More importantly, a court will only hold a party in civil contempt if the party acted with knowledge of the court's order. Elec. Workers, 240 F.3d at 382; Del. County Intermediate Unit, 318 F.3d at 552. Petitioners' filings do not make any showing in regard to Plewinski's knowledge, much less establish Plewinski's knowledge by the clear and convincing standard. See generally, N.J. Bldg. Laborers Statewide Ben. Funds Trustees Thereof v. Torchio Bros., Inc., Civil Action No. 08-552, 2009 WL 368364, at *2 (D.N.J. Feb. 11, 2009) (Rodriguez, J.) (requiring "Petitioner [to] produce clear and convincing evidence showing that the Respondent had knowledge of the [prior] order" as a prerequisite to granting contempt). Petitioners state that they served the underlying order on Respondent by certified mail which was returned signed by a representative of the Employer. See Monica Cert. ¶¶ 5-6, (Doc. No. 5-3 at 2). Service made on the corporate defendant does not, without more establish, that the "corporate principal" had actual knowledge of the order which he is alleged to have disobeyed. Plewinski was not personally served. Even were the Court to hold that Plewinski were presumptively aware of the order because the order was served on the corporation and knowledge of such service is attributed to the corporate principal, it would appear that such a presumption does not, without more, constitute clear and convincing evidence.

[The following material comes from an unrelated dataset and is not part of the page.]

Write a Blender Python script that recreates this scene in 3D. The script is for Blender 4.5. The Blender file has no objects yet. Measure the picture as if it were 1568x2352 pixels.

Finally, the Court notes that it appears to be the practice in this District that where a petitioner seeks to hold a corporate official in contempt for failing to comply with an extant court order directed at the corporate entity, the preferred vehicle used by petitioners, in such circumstances, is an order to show cause, rather than a contempt motion. (Doc. No. 5.) Before granting such an order to show cause, a petitioner must make some showing, which if proven, would establish by clear and convincing evidence the three elements of civil contempt (i.e., an extant valid court order, the proposed contemnor had knowledge of the order, and the proposed contemnor failed to obey the order). The showing, usually in the form of a certification, must allege that the proposed contemnor is a corporate official (of the sort one could fairly hold responsible for failing to comply with the court order) and that the corporate official had actual notice of the outstanding order. If granted, the order to show cause must be served on the proposed contemnor.
IV. CONCLUSIONS
For the reasons elaborated above, the Court will dismiss the motion without prejudice.